I’m largely offline, unplugged, not at the computer this week and next and taking the liberty of re-stacking (sue me!), just because. this was originally published on feb. 26, 2024. still relevant.
don’t give up!
xo
kendall
i think a lot about how to love other people well. a lot of what i’ve been taught about love is actually about control, ownership, obligation, rescue, and domination—at least in white supremacist capitalist culture. happy valentines day xo!
luckily, a lot of people share my longing to love people well, and have talked, written, made projects, and sung about it. recently i heard writer Kristiana Rae Colon describe love as the will to nurture, which has stayed with me; as in, to love is to care about someone’s ultimate good, aspirations, wellbeing.

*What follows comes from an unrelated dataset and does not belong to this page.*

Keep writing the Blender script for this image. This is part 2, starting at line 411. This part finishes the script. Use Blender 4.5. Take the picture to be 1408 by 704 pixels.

this Henry Miller quote struck me recently, because it goes against what i feel like i’ve been taught about love:
“One has to permit people to become desperate, to become wholly lost, that only then are they ready for the right word, only then can they avail themselves of the truth. To withhold it then is a crime. But to nurse them along is a worse crime. And there is where much of the conflict centers, about that point. The human instinct to spare the other person his agony (which is his means of salvation, in any sense of the word) is a fallacious instinct. Here the subtle temptations, the vicious and insidious ones, because so confused and entangled, enter in. On this so-called human plane it is the ego which commands — often in the most amazing disguises. The temptation to be good, to do good, gets us all some time or other. It’s the last ruse, I feel, of the ego.”1
permitting people to become desperate does not sound like a pretty picture, it actually sounds kind of scary. but trying to rescue people, i think, is even more sinister — to the degree that it prevents them from learning or getting what they need. emotional rescue, at least, is about bending reality to our will, it’s about manipulation and control. Mia Birdsong writes about this, “Sitting with the grief and pain of other people can be so hard. I often find it uncomfortable to just listen and watch a loved one in distress. I want to fix, I want to advise…….So my efforts to soothe are partly about not having to feel bad alongside someone else.”2 i think love asks us to feel pain all the way through instead of avoiding it, to be there with people in their pain all the way through instead of trying to fix shit. when we feel things all the way through maybe the “solutions” or next steps become clear, become bright.
on this talk, Connecting Personal and Social Change, Alta Starr talks about somatic centering as “being in a practice of truly accepting what is. We’re ending our war with reality that’s what this practice is, which is actually usually a war with ourselves that we then just turn external. Noticing and saying yes to what is, first step.”3 the fixing, the avoiding, the rescuing, the controlling, these are war tactics.
i’ve been at war with my own reality, especially the unsavory, the embarrassing, the painful, what’s out of my control. i’ve been at war with yours too. life is very bewildering. and, other choices are possible, with courage, with gusto.
the white flag is billowing in the wind.